Maud Chirio : Elle est relativement inattendue. C'est une demande qui a été faite par des avocats de Lula en novembre dernier. Cela fait longtemps que la procédure est en cours. L'incompétence du tribunal et en particulier du juge Moro est déjà avancée par la défense en 2016. C'est seulement maintenant, cinq ans après que la Cour suprême la reconnaît. Il s'agit d'une décision politique. Cela fait un certain temps que la justice brésilienne s'est détachée de considérations strictement juridiques et réagit à la situation politique. Que la Cour suprême s'éloigne de ce que souhaite l'exécutif fédéral est un signe politique plutôt qu'une décision purement juridique.

Jair Bolsonaro dit que le juge de la Cour suprême qui a pris cette décision a un "lien fort" avec le Parti des travailleurs. Est-ce vrai ?

Ce n'est pas du tout le cas. C'est un juge très conservateur qui était un grand défenseur des procès "Lava Jato", des grands procès anticorruption qui ont lieu depuis 2014. Ce n'est évidemment pas du tout quelqu'un qui est proche du Parti des travailleurs, mais Bolsonaro a tendance à considérer que tous ses adversaires politiques sont soit des membres du Parti des travailleurs, soit plus généralement des communistes qui est le grand mot valise qui sert à désigner tous les opposants.

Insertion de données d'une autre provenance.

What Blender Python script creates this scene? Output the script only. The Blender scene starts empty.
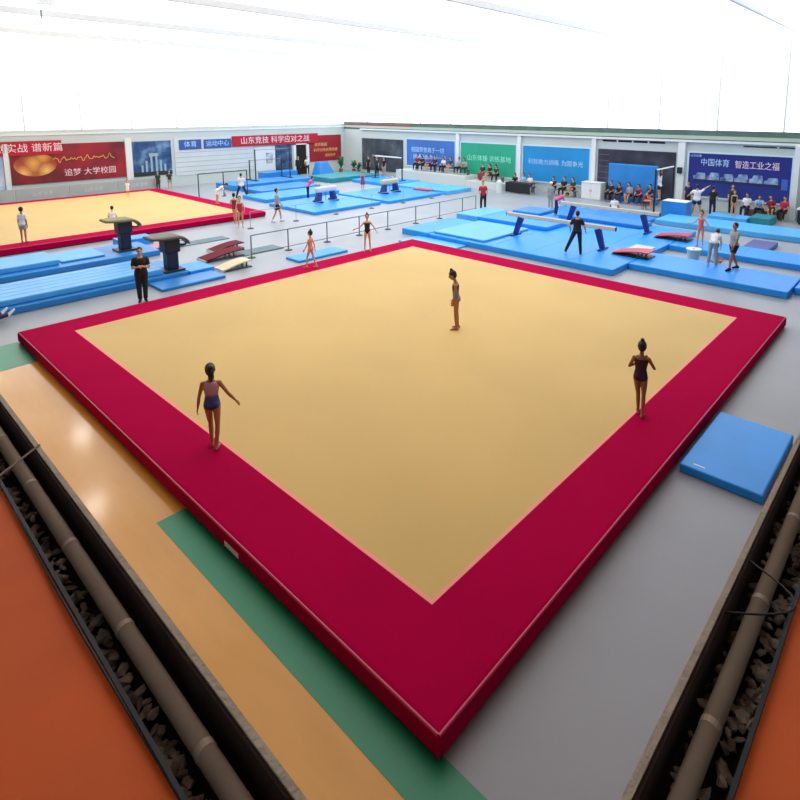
import bpy, bmesh, math, random
from mathutils import Vector, Matrix

random.seed(7)
SC = bpy.context.scene
COL = SC.collection
V = Vector
PI = math.pi

# ------------------------------------------------------------------ camera
cam_d = bpy.data.cameras.new('camera')
cam = bpy.data.objects.new('camera', cam_d)
COL.objects.link(cam)
SC.camera = cam
YAW, PITCH, ROLL = 0.84407, 0.14775, 0.00209
fwd = V((math.sin(YAW) * math.cos(PITCH), math.cos(YAW) * math.cos(PITCH), -math.sin(PITCH)))
rt = V((math.cos(YAW), -math.sin(YAW), 0))
up = rt.cross(fwd)
r2 = math.cos(ROLL) * rt + math.sin(ROLL) * up
u2 = -math.sin(ROLL) * rt + math.cos(ROLL) * up
m = Matrix((r2, u2, -fwd)).transposed().to_4x4()
m.translation = V((-16.18846, -15.8068, 5.44891))
cam.matrix_world = m
cam_d.sensor_width = 36.0
cam_d.lens = 576.075 * 36.0 / 800.0
cam_d.shift_x = -(439.15 - 400) / 800.0
cam_d.shift_y = (195.14 - 400) / 800.0
cam_d.clip_start = 0.05
cam_d.clip_end = 200

# ------------------------------------------------------------------ world, exposure
w = bpy.data.worlds.new('world')
SC.world = w
w.use_nodes = True
w.node_tree.nodes['Background'].inputs[0].default_value = (0.75, 0.85, 1.0, 1)
w.node_tree.nodes['Background'].inputs[1].default_value = 0.6
SC.view_settings.view_transform = 'Standard'
SC.view_settings.look = 'None'
SC.view_settings.exposure = 0.0
SC.view_settings.gamma = 1.0
SC.view_settings.use_curve_mapping = False
ROOF_GLOW = 1.42         # strength of the glowing roof, added to light the hall
SIDE_GLOW = 1.7          # strength of the glowing wall bands, added to brighten the back

# ------------------------------------------------------------------ materials
def lin(c):
    c = c / 255.0
    return c / 12.92 if c <= 0.04045 else ((c + 0.055) / 1.055) ** 2.4

def rgb(r, g, b):
    return (lin(r), lin(g), lin(b), 1.0)

MATS = {}
def mat(name, col, rough=0.6, var=0.0, scale=3.0, spec=0.5, metal=0.0, bump=0.0, bscale=60.0, sheen=0.0, coat=0.0):
    if name in MATS:
        return MATS[name]
    mt = bpy.data.materials.new(name)
    mt.use_nodes = True
    nt = mt.node_tree
    b = nt.nodes['Principled BSDF']
    c = rgb(*col)
    b.inputs['Roughness'].default_value = rough
    b.inputs['Metallic'].default_value = metal
    b.inputs['Specular IOR Level'].default_value = spec
    if sheen:
        b.inputs['Sheen Weight'].default_value = sheen
        b.inputs['Sheen Roughness'].default_value = 0.4
    if coat:
        b.inputs['Coat Weight'].default_value = coat
        b.inputs['Coat Roughness'].default_value = 0.12
    tc = nt.nodes.new('ShaderNodeTexCoord')
    if var > 0:
        n = nt.nodes.new('ShaderNodeTexNoise')
        n.inputs['Scale'].default_value = scale
        n.inputs['Detail'].default_value = 4
        nt.links.new(tc.outputs['Object'], n.inputs['Vector'])
        r = nt.nodes.new('ShaderNodeValToRGB')
        r.color_ramp.elements[0].position = 0.35
        r.color_ramp.elements[1].position = 0.65
        r.color_ramp.elements[0].color = (c[0] * (1 - var), c[1] * (1 - var), c[2] * (1 - var), 1)
        r.color_ramp.elements[1].color = (min(1, c[0] * (1 + var)), min(1, c[1] * (1 + var)), min(1, c[2] * (1 + var)), 1)
        nt.links.new(n.outputs['Fac'], r.inputs[0])
        nt.links.new(r.outputs[0], b.inputs['Base Color'])
    else:
        b.inputs['Base Color'].default_value = c
    if bump > 0:
        n2 = nt.nodes.new('ShaderNodeTexNoise')
        n2.inputs['Scale'].default_value = bscale
        nt.links.new(tc.outputs['Object'], n2.inputs['Vector'])
        bp = nt.nodes.new('ShaderNodeBump')
        bp.inputs['Strength'].default_value = bump
        bp.inputs['Distance'].default_value = 0.02
        nt.links.new(n2.outputs['Fac'], bp.inputs['Height'])
        nt.links.new(bp.outputs[0], b.inputs['Normal'])
    MATS[name] = mt
    return mt

def mat_emit(name, col, strength):
    if name in MATS:
        return MATS[name]
    mt = bpy.data.materials.new(name)
    mt.use_nodes = True
    b = mt.node_tree.nodes['Principled BSDF']
    b.inputs['Base Color'].default_value = (0.8, 0.8, 0.8, 1)
    b.inputs['Emission Color'].default_value = (col[0], col[1], col[2], 1)
    b.inputs['Emission Strength'].default_value = strength
    MATS[name] = mt
    return mt

def mat_ramp(name, stops, kind='noise', scale=2.0, axis='Z', rough=0.7, lo=0.0, hi=1.0, stretch=(1, 1, 1), distort=0.0):
    """procedural pattern of the thing itself, coloured through a ramp"""
    if name in MATS:
        return MATS[name]
    mt = bpy.data.materials.new(name)
    mt.use_nodes = True
    nt = mt.node_tree
    b = nt.nodes['Principled BSDF']
    b.inputs['Roughness'].default_value = rough
    tc = nt.nodes.new('ShaderNodeTexCoord')
    mp = nt.nodes.new('ShaderNodeMapping')
    mp.inputs['Scale'].default_value = stretch
    nt.links.new(tc.outputs['Object'], mp.inputs['Vector'])
    r = nt.nodes.new('ShaderNodeValToRGB')
    els = r.color_ramp.elements
    els[0].position, els[0].color = stops[0][0], rgb(*stops[0][1])
    els[1].position, els[1].color = stops[-1][0], rgb(*stops[-1][1])
    for p, c in stops[1:-1]:
        e = els.new(p)
        e.color = rgb(*c)
    if kind == 'grad':
        s = nt.nodes.new('ShaderNodeSeparateXYZ')
        nt.links.new(mp.outputs[0], s.inputs[0])
        mr = nt.nodes.new('ShaderNodeMapRange')
        mr.inputs['From Min'].default_value = lo
        mr.inputs['From Max'].default_value = hi
        nt.links.new(s.outputs[axis], mr.inputs['Value'])
        nt.links.new(mr.outputs[0], r.inputs[0])
    elif kind == 'voronoi':
        n = nt.nodes.new('ShaderNodeTexVoronoi')
        n.inputs['Scale'].default_value = scale
        nt.links.new(mp.outputs[0], n.inputs['Vector'])
        nt.links.new(n.outputs['Distance'], r.inputs[0])
    elif kind == 'wave':
        n = nt.nodes.new('ShaderNodeTexWave')
        n.inputs['Scale'].default_value = scale
        n.inputs['Distortion'].default_value = distort
        n.bands_direction = axis
        nt.links.new(mp.outputs[0], n.inputs['Vector'])
        nt.links.new(n.outputs['Fac'], r.inputs[0])
    else:
        n = nt.nodes.new('ShaderNodeTexNoise')
        n.inputs['Scale'].default_value = scale
        n.inputs['Detail'].default_value = 5
        nt.links.new(mp.outputs[0], n.inputs['Vector'])
        nt.links.new(n.outputs['Fac'], r.inputs[0])
    nt.links.new(r.outputs[0], b.inputs['Base Color'])
    MATS[name] = mt
    return mt

M_BEIGE = mat('beige_carpet', (212, 177, 103), 0.62, 0.045, 0.35, 0.25, sheen=0.2, bump=0.15, bscale=90)
M_CRIM = mat('crimson_carpet', (176, 2, 66), 0.9, 0.04, 0.8, 0.03, bump=0.15, bscale=90)
M_PINK = mat('pink_line', (250, 150, 130), 0.6)
M_RIM = mat('rim_highlight', (196, 44, 92), 0.5)
M_BLACK = mat('black_rubber', (14, 14, 17), 0.6)
M_BLUE = mat('blue_vinyl', (34, 152, 246), 0.42, 0.06, 1.2, 0.4)
M_BLUE2 = mat('pale_blue_vinyl', (84, 176, 240), 0.42, 0.06, 1.4, 0.4)
M_BLUE3 = mat('mid_blue_vinyl', (44, 134, 210), 0.42, 0.07, 1.4, 0.4)
M_TEAL = mat('teal_vinyl', (36, 138, 150), 0.45, 0.06, 1.0)
M_PURPLE = mat('purple_vinyl', (74, 84, 150), 0.45, 0.05, 1.0)
M_DGREY = mat('slate_mat', (92, 116, 128), 0.6, 0.06, 1.0)
M_NAVY = mat('navy_paint', (16, 40, 120), 0.4)
M_WHITE = mat('white_paint', (226, 230, 230), 0.5, 0.03, 1.5)
M_WALL = mat('wall_paint', (196, 206, 204), 0.7, 0.03, 0.5)
M_BEAM = mat('beam_cover', (205, 200, 180), 0.55, 0.04, 4)
M_METAL = mat('grey_metal', (120, 132, 140), 0.35, metal=0.7)
M_DMETAL = mat('dark_metal', (46, 52, 60), 0.45, metal=0.4)
M_SKIN = mat('skin', (206, 148, 112), 0.55, 0.03, 6)
M_SKIN2 = mat('tanned_skin', (172, 112, 76), 0.55, 0.03, 6)
M_HAIR = mat('black_hair', (24, 16, 16), 0.45)
M_RED = mat('red_vinyl', (196, 34, 62), 0.4, 0.06, 3)
M_MAROON = mat('maroon_vinyl', (104, 8, 30), 0.7, 0.06, 3, 0.15)

# ------------------------------------------------------------------ object helpers
def tag(o, label=None, cat=None, group=None, kind=None):
    if label: o['label'] = label
    if cat and not kind: o['kind'] = 'thing'
    if cat: o['category'] = cat
    if group: o['group'] = group
    if kind: o['kind'] = kind
    return o

def empty(name, loc=(0, 0, 0), rz=0.0, label=None, cat=None, group=None):
    o = bpy.data.objects.new(name, None)
    COL.objects.link(o)
    o.location = loc
    o.rotation_euler = (0, 0, rz)
    o.empty_display_size = 0.2
    return tag(o, label, cat, group)

def link(name, bm, m_, parent=None, smooth=False, loc=None, rz=None):
    me = bpy.data.meshes.new(name)
    bmesh.ops.recalc_face_normals(bm, faces=bm.faces)
    bm.to_mesh(me)
    bm.free()
    if smooth:
        for p in me.polygons:
            p.use_smooth = True
    ms = m_ if isinstance(m_, (list, tuple)) else [m_]
    for k in ms:
        me.materials.append(k)
    o = bpy.data.objects.new(name, me)
    COL.objects.link(o)
    if parent is not None:
        o.parent = parent
    if loc is not None:
        o.location = loc
    if rz is not None:
        o.rotation_euler = (0, 0, rz)
    return o

def box(bm, x0, x1, y0, y1, z0, z1, bev=0.0, seg=2):
    r = bmesh.ops.create_cube(bm, size=1.0)
    vs = r['verts']
    for v in vs:
        v.co = V(((x0 + x1) / 2 + v.co.x * (x1 - x0), (y0 + y1) / 2 + v.co.y * (y1 - y0), (z0 + z1) / 2 + v.co.z * (z1 - z0)))
    if bev > 0:
        es = list({e for v in vs for e in v.link_edges})
        bmesh.ops.bevel(bm, geom=es, offset=bev, segments=seg, affect='EDGES', profile=0.5)
    return bm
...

Luiz Inacio Lula da Silva va-t-il pour autant se présenter à l'élection présidentielle ?

C'est encore très incertain. Lula a dit depuis sa libération qu'il choisira ce qui semble le plus propice à éloigner du pouvoir l'extrême droite. Cela va dépendre de la dynamique d'union à gauche, car le PT n'est pas seul à gauche et pour qu'un camp non lié à l'extrême droite, qui peut aller jusqu'au centre droit, l'emporte, il va falloir des stratégies d'union. Ce sont des équilibres qui vont être à construire. Lula est un grand négociateur. Il a une grande capacité d'entre gens, mais il fait l'objet d'une détestation à l'égal de l'affection qui lui est portée par une partie des catégories populaires. Il maintient à la fois un attachement dans les catégories populaires que d'autres figures progressistes n'ont jamais reconquises. Mais également, c'est une figure extrêmement détestée. Il continue d'être extrêmement détesté par un tiers de la population. Et donc, c'est compliqué, car on ne sait pas de quel côté va pencher la balance des perspectives électorales. Ce que disent les derniers sondages, c'est que l'espoir qu'il représente est en train de prendre le pas sur le souvenir du rejet qu'il a suscité.